Not at all. Actually, with regard to the previous question, listening to music did help to suggest the ending.  


The image of the parachute in the lime tree is lovely. In fact, I didn't know we had lime trees in Ireland! Where did this particular image come from? (Sheila)

Funny you say that – the Bookbag reviewer made the same comment!  We do, in fact, though they're broad-leaved limes, rather than the citrus limes you might find in terracotta pots on sunny terraces.

The image of the parachute in the lime tree is one of the first things that came to me.  It wasn’t a conscious metaphor, though in retrospect it embodies two key motifs - trap and escape – and echoes the lime trees of Berlin.

The novel is written from 4 different character viewpoints. This is ambitious for a first novel. Did you struggle to get inside each character's head and find their individual voice or was it easy to do? (Sheila)
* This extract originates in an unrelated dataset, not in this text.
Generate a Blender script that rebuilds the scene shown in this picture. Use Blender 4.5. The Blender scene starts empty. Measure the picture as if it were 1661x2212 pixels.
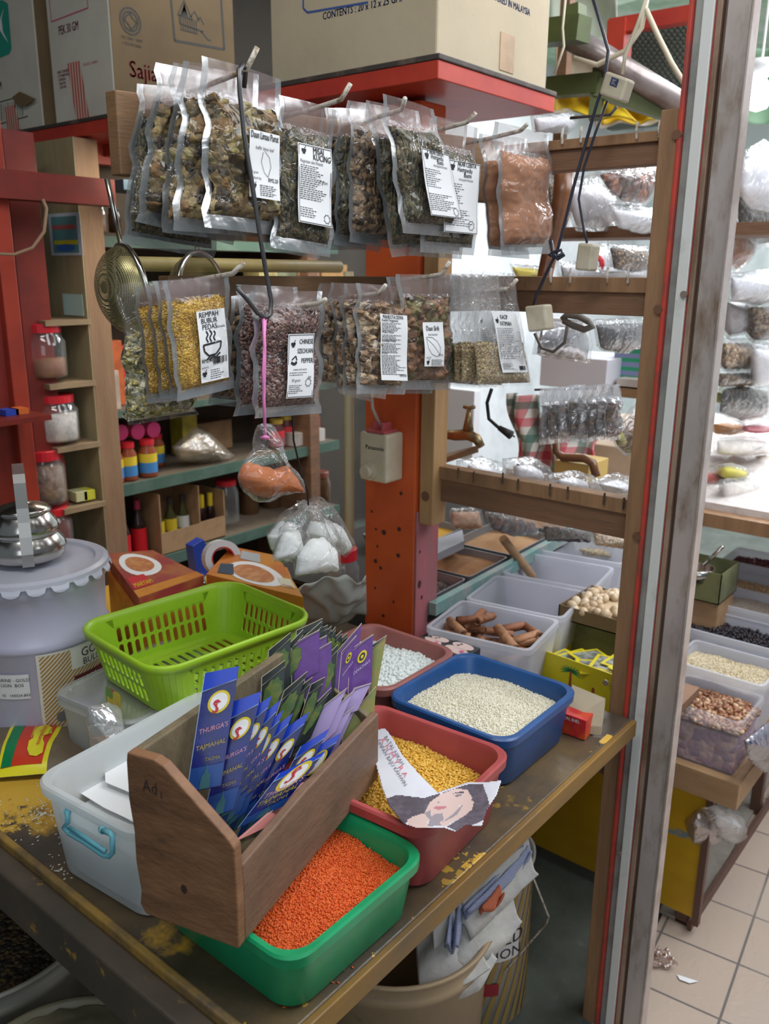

I found it quite refreshing to be able to switch between viewpoints. I admire anyone who can sustain a narrative through one point of view. However, I did find it difficult to get inside Oskar’s head. I had a horror of constructing a kind of cartoon WW2 German, but I didn’t want him to sound too worthy either. In reality, Oskar is quite an ordinary man. He wasn’t especially brave back home in Berlin. He doesn’t really seem to have grasped the seriousness of the Frankels’ situation.  Even when he makes his leap, he struggles to understand how he could have betrayed his comrades in this way and veers between boyish romanticism and confusion at what he’s done.

I thought you achieved a brilliant balance in making us want all the characters to get what they wanted, even though it was impossible. Did you find it difficult to rouse reader support for contrasting strands? (Jill)

I’m glad you felt like that. My own sympathies were torn! 

What are you working on now and how long do we have to wait for the next Annemarie Neary novel? (Sheila)

I’m close to finishing a new draft of Siren, a novel set in post-Troubles Ireland, having completely re-structured it over the summer. I’m also developing ideas for a historical novel set in Ireland and France, and planning more Venice stories.